_AIM_
Copy out all of the material exactly.

_RECORDS SUPPLIED_
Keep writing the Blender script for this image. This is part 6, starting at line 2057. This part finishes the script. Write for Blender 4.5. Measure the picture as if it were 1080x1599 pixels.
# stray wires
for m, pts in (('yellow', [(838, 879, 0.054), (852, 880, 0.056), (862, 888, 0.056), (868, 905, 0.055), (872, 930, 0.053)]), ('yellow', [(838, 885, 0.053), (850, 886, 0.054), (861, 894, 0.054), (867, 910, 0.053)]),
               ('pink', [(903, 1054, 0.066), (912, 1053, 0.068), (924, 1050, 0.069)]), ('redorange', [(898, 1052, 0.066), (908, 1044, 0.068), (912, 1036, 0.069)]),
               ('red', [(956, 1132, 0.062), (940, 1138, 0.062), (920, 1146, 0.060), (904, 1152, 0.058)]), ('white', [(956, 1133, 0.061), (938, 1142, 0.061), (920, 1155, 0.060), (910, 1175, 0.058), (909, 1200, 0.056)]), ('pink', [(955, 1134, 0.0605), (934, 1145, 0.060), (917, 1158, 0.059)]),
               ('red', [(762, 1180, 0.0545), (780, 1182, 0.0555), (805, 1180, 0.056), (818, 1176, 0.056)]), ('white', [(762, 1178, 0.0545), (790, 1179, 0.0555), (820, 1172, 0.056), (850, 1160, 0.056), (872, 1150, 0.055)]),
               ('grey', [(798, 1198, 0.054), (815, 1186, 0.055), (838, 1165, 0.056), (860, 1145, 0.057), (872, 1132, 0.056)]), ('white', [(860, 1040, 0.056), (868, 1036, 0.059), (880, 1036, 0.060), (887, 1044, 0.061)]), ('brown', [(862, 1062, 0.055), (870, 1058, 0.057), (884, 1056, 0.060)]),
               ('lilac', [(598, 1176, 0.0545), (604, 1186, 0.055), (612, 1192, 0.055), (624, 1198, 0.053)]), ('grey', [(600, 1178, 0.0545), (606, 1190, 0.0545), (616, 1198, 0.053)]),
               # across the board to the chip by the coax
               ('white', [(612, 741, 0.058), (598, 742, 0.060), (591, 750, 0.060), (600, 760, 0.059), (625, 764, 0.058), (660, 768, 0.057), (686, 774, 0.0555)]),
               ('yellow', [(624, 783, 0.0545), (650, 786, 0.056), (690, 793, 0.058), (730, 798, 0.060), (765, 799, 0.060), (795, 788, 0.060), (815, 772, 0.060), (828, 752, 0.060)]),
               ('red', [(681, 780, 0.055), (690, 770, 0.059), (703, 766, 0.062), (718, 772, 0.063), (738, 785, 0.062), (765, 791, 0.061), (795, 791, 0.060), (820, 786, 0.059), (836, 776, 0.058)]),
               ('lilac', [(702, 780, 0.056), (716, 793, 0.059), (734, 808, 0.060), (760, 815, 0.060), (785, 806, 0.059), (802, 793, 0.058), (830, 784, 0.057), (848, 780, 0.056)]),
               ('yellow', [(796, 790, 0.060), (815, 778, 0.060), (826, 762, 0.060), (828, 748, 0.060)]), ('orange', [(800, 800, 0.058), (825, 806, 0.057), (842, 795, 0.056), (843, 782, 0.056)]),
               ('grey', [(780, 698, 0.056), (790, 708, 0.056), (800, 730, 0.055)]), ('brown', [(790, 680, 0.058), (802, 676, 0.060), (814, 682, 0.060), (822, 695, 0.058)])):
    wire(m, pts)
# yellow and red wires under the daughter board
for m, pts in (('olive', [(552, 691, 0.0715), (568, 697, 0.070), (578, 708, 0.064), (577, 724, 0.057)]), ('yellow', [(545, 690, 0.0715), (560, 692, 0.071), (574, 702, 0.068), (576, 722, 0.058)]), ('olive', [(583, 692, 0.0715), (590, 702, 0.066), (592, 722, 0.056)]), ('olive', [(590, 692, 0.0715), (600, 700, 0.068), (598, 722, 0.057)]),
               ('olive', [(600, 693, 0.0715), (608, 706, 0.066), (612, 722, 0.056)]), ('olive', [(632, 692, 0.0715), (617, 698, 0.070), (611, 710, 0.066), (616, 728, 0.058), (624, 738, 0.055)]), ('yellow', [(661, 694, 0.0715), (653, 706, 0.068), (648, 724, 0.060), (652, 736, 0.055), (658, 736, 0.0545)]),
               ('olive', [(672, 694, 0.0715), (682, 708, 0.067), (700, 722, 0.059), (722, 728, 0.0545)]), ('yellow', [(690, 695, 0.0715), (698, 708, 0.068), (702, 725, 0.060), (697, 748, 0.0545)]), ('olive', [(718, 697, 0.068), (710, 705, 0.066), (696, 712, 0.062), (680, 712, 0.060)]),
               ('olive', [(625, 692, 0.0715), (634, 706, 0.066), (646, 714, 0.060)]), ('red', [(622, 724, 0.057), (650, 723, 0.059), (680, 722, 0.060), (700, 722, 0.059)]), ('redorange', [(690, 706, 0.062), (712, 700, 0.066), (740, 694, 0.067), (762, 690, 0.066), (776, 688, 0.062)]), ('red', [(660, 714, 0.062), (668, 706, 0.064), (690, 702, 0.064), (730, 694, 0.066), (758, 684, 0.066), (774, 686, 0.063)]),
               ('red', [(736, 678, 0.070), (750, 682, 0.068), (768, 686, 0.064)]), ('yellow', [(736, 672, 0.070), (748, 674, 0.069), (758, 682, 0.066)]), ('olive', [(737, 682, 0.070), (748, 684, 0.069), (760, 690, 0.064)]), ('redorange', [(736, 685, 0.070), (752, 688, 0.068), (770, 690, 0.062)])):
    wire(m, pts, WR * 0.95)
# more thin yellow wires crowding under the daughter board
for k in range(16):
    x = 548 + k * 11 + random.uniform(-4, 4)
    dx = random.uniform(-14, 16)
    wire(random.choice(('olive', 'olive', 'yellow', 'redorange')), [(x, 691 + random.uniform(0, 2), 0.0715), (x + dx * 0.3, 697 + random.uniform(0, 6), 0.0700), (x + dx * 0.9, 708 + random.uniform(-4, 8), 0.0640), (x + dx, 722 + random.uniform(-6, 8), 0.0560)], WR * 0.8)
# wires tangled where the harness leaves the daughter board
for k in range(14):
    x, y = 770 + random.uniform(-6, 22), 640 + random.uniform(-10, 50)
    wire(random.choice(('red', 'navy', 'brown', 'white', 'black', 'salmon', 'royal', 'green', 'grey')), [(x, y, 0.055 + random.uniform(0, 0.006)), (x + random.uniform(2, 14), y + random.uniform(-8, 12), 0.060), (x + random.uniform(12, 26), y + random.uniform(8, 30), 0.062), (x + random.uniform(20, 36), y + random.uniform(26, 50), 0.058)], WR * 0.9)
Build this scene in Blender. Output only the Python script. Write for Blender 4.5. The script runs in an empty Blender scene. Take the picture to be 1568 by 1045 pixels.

_OUTPUT FOR THIS TASK_
Keep writing the Blender script for this image. This is part 6, starting at line 2057. This part finishes the script. Write for Blender 4.5. Measure the picture as if it were 1080x1599 pixels.
# stray wires
for m, pts in (('yellow', [(838, 879, 0.054), (852, 880, 0.056), (862, 888, 0.056), (868, 905, 0.055), (872, 930, 0.053)]), ('yellow', [(838, 885, 0.053), (850, 886, 0.054), (861, 894, 0.054), (867, 910, 0.053)]),
               ('pink', [(903, 1054, 0.066), (912, 1053, 0.068), (924, 1050, 0.069)]), ('redorange', [(898, 1052, 0.066), (908, 1044, 0.068), (912, 1036, 0.069)]),
               ('red', [(956, 1132, 0.062), (940, 1138, 0.062), (920, 1146, 0.060), (904, 1152, 0.058)]), ('white', [(956, 1133, 0.061), (938, 1142, 0.061), (920, 1155, 0.060), (910, 1175, 0.058), (909, 1200, 0.056)]), ('pink', [(955, 1134, 0.0605), (934, 1145, 0.060), (917, 1158, 0.059)]),
               ('red', [(762, 1180, 0.0545), (780, 1182, 0.0555), (805, 1180, 0.056), (818, 1176, 0.056)]), ('white', [(762, 1178, 0.0545), (790, 1179, 0.0555), (820, 1172, 0.056), (850, 1160, 0.056), (872, 1150, 0.055)]),
               ('grey', [(798, 1198, 0.054), (815, 1186, 0.055), (838, 1165, 0.056), (860, 1145, 0.057), (872, 1132, 0.056)]), ('white', [(860, 1040, 0.056), (868, 1036, 0.059), (880, 1036, 0.060), (887, 1044, 0.061)]), ('brown', [(862, 1062, 0.055), (870, 1058, 0.057), (884, 1056, 0.060)]),
               ('lilac', [(598, 1176, 0.0545), (604, 1186, 0.055), (612, 1192, 0.055), (624, 1198, 0.053)]), ('grey', [(600, 1178, 0.0545), (606, 1190, 0.0545), (616, 1198, 0.053)]),
               # across the board to the chip by the coax
               ('white', [(612, 741, 0.058), (598, 742, 0.060), (591, 750, 0.060), (600, 760, 0.059), (625, 764, 0.058), (660, 768, 0.057), (686, 774, 0.0555)]),
               ('yellow', [(624, 783, 0.0545), (650, 786, 0.056), (690, 793, 0.058), (730, 798, 0.060), (765, 799, 0.060), (795, 788, 0.060), (815, 772, 0.060), (828, 752, 0.060)]),
               ('red', [(681, 780, 0.055), (690, 770, 0.059), (703, 766, 0.062), (718, 772, 0.063), (738, 785, 0.062), (765, 791, 0.061), (795, 791, 0.060), (820, 786, 0.059), (836, 776, 0.058)]),
               ('lilac', [(702, 780, 0.056), (716, 793, 0.059), (734, 808, 0.060), (760, 815, 0.060), (785, 806, 0.059), (802, 793, 0.058), (830, 784, 0.057), (848, 780, 0.056)]),
               ('yellow', [(796, 790, 0.060), (815, 778, 0.060), (826, 762, 0.060), (828, 748, 0.060)]), ('orange', [(800, 800, 0.058), (825, 806, 0.057), (842, 795, 0.056), (843, 782, 0.056)]),
               ('grey', [(780, 698, 0.056), (790, 708, 0.056), (800, 730, 0.055)]), ('brown', [(790, 680, 0.058), (802, 676, 0.060), (814, 682, 0.060), (822, 695, 0.058)])):
    wire(m, pts)
# yellow and red wires under the daughter board
for m, pts in (('olive', [(552, 691, 0.0715), (568, 697, 0.070), (578, 708, 0.064), (577, 724, 0.057)]), ('yellow', [(545, 690, 0.0715), (560, 692, 0.071), (574, 702, 0.068), (576, 722, 0.058)]), ('olive', [(583, 692, 0.0715), (590, 702, 0.066), (592, 722, 0.056)]), ('olive', [(590, 692, 0.0715), (600, 700, 0.068), (598, 722, 0.057)]),
               ('olive', [(600, 693, 0.0715), (608, 706, 0.066), (612, 722, 0.056)]), ('olive', [(632, 692, 0.0715), (617, 698, 0.070), (611, 710, 0.066), (616, 728, 0.058), (624, 738, 0.055)]), ('yellow', [(661, 694, 0.0715), (653, 706, 0.068), (648, 724, 0.060), (652, 736, 0.055), (658, 736, 0.0545)]),
               ('olive', [(672, 694, 0.0715), (682, 708, 0.067), (700, 722, 0.059), (722, 728, 0.0545)]), ('yellow', [(690, 695, 0.0715), (698, 708, 0.068), (702, 725, 0.060), (697, 748, 0.0545)]), ('olive', [(718, 697, 0.068), (710, 705, 0.066), (696, 712, 0.062), (680, 712, 0.060)]),
               ('olive', [(625, 692, 0.0715), (634, 706, 0.066), (646, 714, 0.060)]), ('red', [(622, 724, 0.057), (650, 723, 0.059), (680, 722, 0.060), (700, 722, 0.059)]), ('redorange', [(690, 706, 0.062), (712, 700, 0.066), (740, 694, 0.067), (762, 690, 0.066), (776, 688, 0.062)]), ('red', [(660, 714, 0.062), (668, 706, 0.064), (690, 702, 0.064), (730, 694, 0.066), (758, 684, 0.066), (774, 686, 0.063)]),
               ('red', [(736, 678, 0.070), (750, 682, 0.068), (768, 686, 0.064)]), ('yellow', [(736, 672, 0.070), (748, 674, 0.069), (758, 682, 0.066)]), ('olive', [(737, 682, 0.070), (748, 684, 0.069), (760, 690, 0.064)]), ('redorange', [(736, 685, 0.070), (752, 688, 0.068), (770, 690, 0.062)])):
    wire(m, pts, WR * 0.95)
# more thin yellow wires crowding under the daughter board
for k in range(16):
    x = 548 + k * 11 + random.uniform(-4, 4)
    dx = random.uniform(-14, 16)
    wire(random.choice(('olive', 'olive', 'yellow', 'redorange')), [(x, 691 + random.uniform(0, 2), 0.0715), (x + dx * 0.3, 697 + random.uniform(0, 6), 0.0700), (x + dx * 0.9, 708 + random.uniform(-4, 8), 0.0640), (x + dx, 722 + random.uniform(-6, 8), 0.0560)], WR * 0.8)
# wires tangled where the harness leaves the daughter board
for k in range(14):
    x, y = 770 + random.uniform(-6, 22), 640 + random.uniform(-10, 50)
    wire(random.choice(('red', 'navy', 'brown', 'white', 'black', 'salmon', 'royal', 'green', 'grey')), [(x, y, 0.055 + random.uniform(0, 0.006)), (x + random.uniform(2, 14), y + random.uniform(-8, 12), 0.060), (x + random.uniform(12, 26), y + random.uniform(8, 30), 0.062), (x + random.uniform(20, 36), y + random.uniform(26, 50), 0.058)], WR * 0.9)
Build this scene in Blender. Output only the Python script. Write for Blender 4.5. The script runs in an empty Blender scene. Take the picture to be 1568 by 1045 pixels.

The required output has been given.